Tue, 2010-06-15 20:15 — Jacob Mentzel
“[Sin] is a cloud, a thick cloud, that spreads itself over the face of the soul, and intercepts all the beams of God’s love and favor.” – John Owen
If you’re a Christian, the thing that you want most in this life is strength and comfort, power and peace in walking with God. If anything troubles you in this life, you should be able to trace it back to those desires. By comparison, no other issue is worth mentioning. Here’s my contention: peace, comfort, power, strength—in short, spiritual life—depend on whether or not we’re putting our sin to death.

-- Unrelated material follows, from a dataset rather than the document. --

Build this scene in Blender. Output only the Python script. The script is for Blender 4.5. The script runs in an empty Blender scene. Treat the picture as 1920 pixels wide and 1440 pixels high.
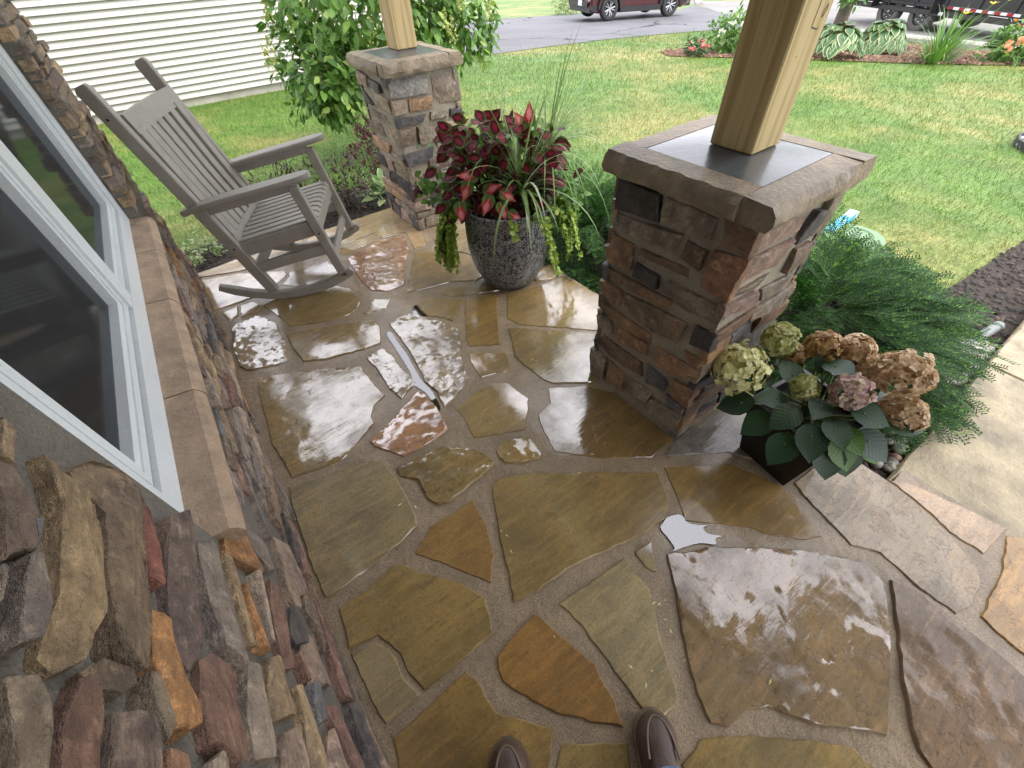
import bpy, math, random
import numpy as np
from mathutils import Vector, Matrix, noise
from mathutils.geometry import delaunay_2d_cdt

scene = bpy.context.scene
R = random.Random(7)
# ------------------------------------------------------------------ camera
cam_data = bpy.data.cameras.new('camera')
cam = bpy.data.objects.new('camera', cam_data)
scene.collection.objects.link(cam)
right = Vector((0.8074, -0.5886, -0.0405)); back = Vector((-0.3765, -0.5680, 0.7318))
back.normalize(); right = (right - back * right.dot(back)).normalized(); up = back.cross(right)
m = Matrix((right, up, back)).transposed().to_4x4(); m.translation = Vector((0, 0, 1.508))
cam.matrix_world = m
cam_data.sensor_width = 36.0; cam_data.sensor_fit = 'HORIZONTAL'
cam_data.lens = 36.0 * 782.42 / 1920.0
cam_data.clip_start = 0.02; cam_data.clip_end = 800.0
scene.camera = cam
scene.render.resolution_x = 1024; scene.render.resolution_y = 768
# ------------------------------------------------------------------ sky, sun, exposure
SUN_AZ = Vector((0.45, -0.89, 0)).normalized(); SUN_EL = math.radians(62)
world = bpy.data.worlds.new('World'); scene.world = world; world.use_nodes = True
wt = world.node_tree; wt.nodes.clear()
sky = wt.nodes.new('ShaderNodeTexSky'); sky.sky_type = 'NISHITA'; sky.sun_disc = False
sky.sun_elevation = SUN_EL; sky.sun_rotation = math.atan2(SUN_AZ.x, SUN_AZ.y)
sky.air_density = 1.0; sky.dust_density = 3.0; sky.ozone_density = 1.0; sky.altitude = 250
hs = wt.nodes.new('ShaderNodeHueSaturation'); hs.inputs['Saturation'].default_value = 0.35
bg = wt.nodes.new('ShaderNodeBackground'); bg.inputs['Strength'].default_value = 0.15
wo = wt.nodes.new('ShaderNodeOutputWorld')
# an even bright cloud deck lies over most of the clear sky
tcw = wt.nodes.new('ShaderNodeTexCoord'); cl = wt.nodes.new('ShaderNodeTexNoise'); cl.inputs['Scale'].default_value = 2.2; cl.inputs['Detail'].default_value = 5.0
cr = wt.nodes.new('ShaderNodeMapRange'); cr.inputs[1].default_value = .3; cr.inputs[2].default_value = .7; cr.inputs[3].default_value = 5.6; cr.inputs[4].default_value = 7.0
cc = wt.nodes.new('ShaderNodeCombineColor'); cb_ = wt.nodes.new('ShaderNodeMath'); cb_.operation = 'MULTIPLY'; cb_.inputs[1].default_value = 1.07
wm = wt.nodes.new('ShaderNodeMix'); wm.data_type = 'RGBA'; wm.inputs[0].default_value = 0.78
wt.links.new(tcw.outputs['Generated'], cl.inputs['Vector']); wt.links.new(cl.outputs[0], cr.inputs[0]); wt.links.new(cr.outputs[0], cc.inputs[0]); wt.links.new(cr.outputs[0], cc.inputs[1]); wt.links.new(cr.outputs[0], cb_.inputs[0]); wt.links.new(cb_.outputs[0], cc.inputs[2])
wt.links.new(sky.outputs[0], hs.inputs['Color']); wt.links.new(hs.outputs[0], wm.inputs[6]); wt.links.new(cc.outputs[0], wm.inputs[7]); wt.links.new(wm.outputs[2], bg.inputs[0]); wt.links.new(bg.outputs[0], wo.inputs[0])
sun_data = bpy.data.lights.new('sun', 'SUN'); sun_data.energy = 1.0; sun_data.angle = math.radians(40); sun_data.color = (1.0, 0.94, 0.84)
sun = bpy.data.objects.new('sun', sun_data); scene.collection.objects.link(sun)
sd = Vector((SUN_AZ.x * math.cos(SUN_EL), SUN_AZ.y * math.cos(SUN_EL), math.sin(SUN_EL)))
sun.rotation_euler = sd.to_track_quat('Z', 'Y').to_euler(); sun.location = (8, 8, 12)
vs = scene.view_settings; vs.view_transform = 'Standard'; vs.look = 'None'; vs.gamma = 1.0; vs.exposure = 1.85; vs.use_curve_mapping = False
scene.cycles.max_bounces = 6; scene.cycles.diffuse_bounces = 4; scene.cycles.glossy_bounces = 3; scene.cycles.transmission_bounces = 3; scene.cycles.transparent_max_bounces = 8

# ------------------------------------------------------------------ helpers
INV = {}
def link(o, parent=None):
    scene.collection.objects.link(o)
    if parent is not None:
        o.parent = parent
        if parent.name in INV: o.matrix_parent_inverse = INV[parent.name]
    return o
def thing(name, label, cat, loc=(0, 0, 0), rz=0.0, group=None, local=False, kind=None):
    o = bpy.data.objects.new(name, None); scene.collection.objects.link(o)
    o.empty_display_size = 0.1; o.location = loc; o.rotation_euler = (0, 0, rz)
    if not local: INV[o.name] = Matrix.Translation(-Vector(loc))
    tag(o, label, cat, group, kind); return o
def tag(o, label=None, cat=None, group=None, kind=None):
    if label: o['label'] = label
    if cat: o['category'] = cat
    if group: o['group'] = group
    if kind: o['kind'] = kind
    return o
def newmesh(name, V, F, mat, smooth=None):
    me = bpy.data.meshes.new(name); me.from_pydata([tuple(v) for v in V], [], F); me.update()
    if mat: me.materials.append(mat)
    if smooth is not None:
        me.polygons.foreach_set('use_smooth', [True] * len(me.polygons))
        if smooth < 179: me.set_sharp_from_angle(angle=math.radians(smooth))
    return me
def obj(name, V, F, mat, parent=None, smooth=None):
    return link(bpy.data.objects.new(name, newmesh(name, V, F, mat, smooth)), parent)
def np_obj(name, V, F, mat, parent=None, smooth=False):
    V = np.asarray(V, np.float32); F = np.asarray(F, np.int32); k = F.shape[1]
    me = bpy.data.meshes.new(name)
    me.vertices.add(len(V)); me.vertices.foreach_set('co', V.ravel())
    me.loops.add(F.size); me.loops.foreach_set('vertex_index', F.ravel())
    me.polygons.add(len(F)); me.polygons.foreach_set('loop_start', np.arange(0, F.size, k, dtype=np.int32))
    me.polygons.foreach_set('loop_total', np.full(len(F), k, np.int32))
    if smooth: me.polygons.foreach_set('use_smooth', np.ones(len(F), bool))
    me.materials.append(mat); me.update(calc_edges=True); me.validate()
    return link(bpy.data.objects.new(name, me), parent)
class MB:
    def __init__(s): s.V = []; s.F = []
    def add(s, V, F):
        n = len(s.V); s.V += [Vector(v) for v in V]; s.F += [[i + n for i in f] for f in F]; return s
    def box(s, a, b):
        x0, y0, z0 = a; x1, y1, z1 = b
        return s.add([(x0,y0,z0),(x1,y0,z0),(x1,y1,z0),(x0,y1,z0),(x0,y0,z1),(x1,y0,z1),(x1,y1,z1),(x0,y1,z1)],
                     [(0,3,2,1),(4,5,6,7),(0,1,5,4),(1,2,6,5),(2,3,7,6),(3,0,4,7)])
    def tbox(s, M, hx, hy, hz, c=0.0):
        V = []; 
        if c <= 0:
            b = MB().box((-hx,-hy,-hz),(hx,hy,hz)); return s.add([M @ v for v in b.V], b.F)
        sec = [(-hx+c,-hy),(hx-c,-hy),(hx,-hy+c),(hx,hy-c),(hx-c,hy),(-hx+c,hy),(-hx,hy-c),(-hx,-hy+c)]
        sec2 = [(x*(hx-c)/hx, y*(hy-c)/hy) for x, y in sec]
        for z, q in ((-hz, sec2), (-hz+c, sec), (hz-c, sec), (hz, sec2)): V += [M @ Vector((x, y, z)) for x, y in q]
        F = [list(range(7,-1,-1)), list(range(24,32))]
        for k in range(3):
            for i in range(8): j = (i+1) % 8; F.append((k*8+i, k*8+j, k*8+8+j, k*8+8+i))
        return s.add(V, F)
    def sweep(s, path, a, b, c, side):
        path = [Vector(p) for p in path]; side = Vector(side); n = len(path); V = []
        for i, p in enumerate(path):
            t = (path[min(i+1, n-1)] - path[max(i-1, 0)]).normalized(); sd = (side - t*side.dot(t)).normalized(); nn = t.cross(sd)
            aa = a[i] if isinstance(a, (list, tuple)) else a; bb = b[i] if isinstance(b, (list, tuple)) else b
            cc = min(c, aa*.9, bb*.9)
            for x, y in [(-aa+cc,-bb),(aa-cc,-bb),(aa,-bb+cc),(aa,bb-cc),(aa-cc,bb),(-aa+cc,bb),(-aa,bb-cc),(-aa,-bb+cc)]:
                V.append(p + sd*x + nn*y)
        F = [list(range(7,-1,-1)), list(range(8*n-8, 8*n))]
        for k in range(n-1):
            for i in range(8): j = (i+1) % 8; F.append((k*8+i, k*8+j, k*8+8+j, k*8+8+i))
        return s.add(V, F)
    def tube(s, path, r, n=8, cap=True):
        path = [Vector(p) for p in path]; m_ = len(path); V = []; F = []; ref = Vector((0.31, 0.17, 0.93))
        for i, p in enumerate(path):
            t = (path[min(i+1, m_-1)] - path[max(i-1, 0)]).normalized()
            if abs(t.dot(ref)) > .95: ref = Vector((0.9, 0.3, 0.1))
            u = t.cross(ref).normalized(); w = t.cross(u); rr = r[i] if isinstance(r, (list, tuple)) else r
            for k in range(n):
                a = 2*math.pi*k/n; V.append(p + (u*math.cos(a) + w*math.sin(a))*rr)
        for i in range(m_-1):
            for k in range(n): j = (k+1) % n; F.append((i*n+k, i*n+j, i*n+n+j, i*n+n+k))
        if cap: F += [list(range(n-1, -1, -1)), list(range((m_-1)*n, m_*n))]
        return s.add(V, F)
    def lathe(s, prof, c=(0,0,0), n=32, axis='Z', close=False):
        c = Vector(c); V = []; F = []
        for r, z in prof:
            for k in range(n):
                a = 2*math.pi*k/n
                V.append(c + (Vector((r*math.cos(a), r*math.sin(a), z)) if axis == 'Z' else Vector((r*math.cos(a), z, r*math.sin(a)))))
        m_ = len(prof)
        for i in range(m_-1):
            for k in range(n):
                j = (k+1) % n; f = (i*n+k, i*n+j, i*n+n+j, i*n+n+k); F.append(f if axis == 'Z' else f[::-1])
        return s.add(V, F)
    def build(s, name, mat, parent=None, smooth=None): return obj(name, s.V, s.F, mat, parent, smooth)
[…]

Now, I do want to make a distinction: it is possible to give yourself to killing your sin, to walk with God all your days, and to still live a life of distress and anguish. Giving peace to our souls is God’s prerogative. Just read Psalm 88. So it’s not as though killing your sin produces peace. In fact, our true source of peace and comfort lies in the fact that we are God’s adopted sons, that we have been justified and saved from the consequences of our sins. But if we do not seek to destroy the power of sin in our hearts, we can’t hope that God will bless us with any kind of peace or comfort in this life. Let me explain:
First, indwelling sin—especially those sins that we cherish and refuse to put to death—constantly weakens our souls. They actually shrink and shrivel our capacity to grasp spiritual things. Sin saps our spiritual strength. That’s why David says that his sins crush his bones. The more we cherish sin, the harder it is to cherish God’s grace.
More than that, sin grabs hold of our affections. It lays claim to our hearts. It keeps us from communion with God, from seeking God as our great treasure, because our hearts are busy treasuring the objects of our lusts. And once a sin has a foothold in our hearts, it is constantly seeking to find opportunities to bring its desires to fruition. In other words, it steals our minds away, too. Instead of setting our minds on things above, we find ourselves constantly contriving ways to gratify the lusts that we hold dear. And in this way, indwelling sin, by constantly setting our hearts on the desires of the flesh, robs us of our sense of our adoption as sons. Which robs us of our one source of peace and consolation in this life.
So, if sin steals our hearts from God and in doing so steals our peace and strength from us, what’s the remedy? Do we sit and wallow as though God had forsaken us? No, among other things, we see to it that we kill the sin in our hearts. Our sins infest our hearts like weeds, choking the graces of God’s Spirit. So if we want God’s grace to abound in our hearts in the fruit of peace and life, we have to attack the weeds of indwelling sin as much as we need to cultivate the graces. Our lives depend on it.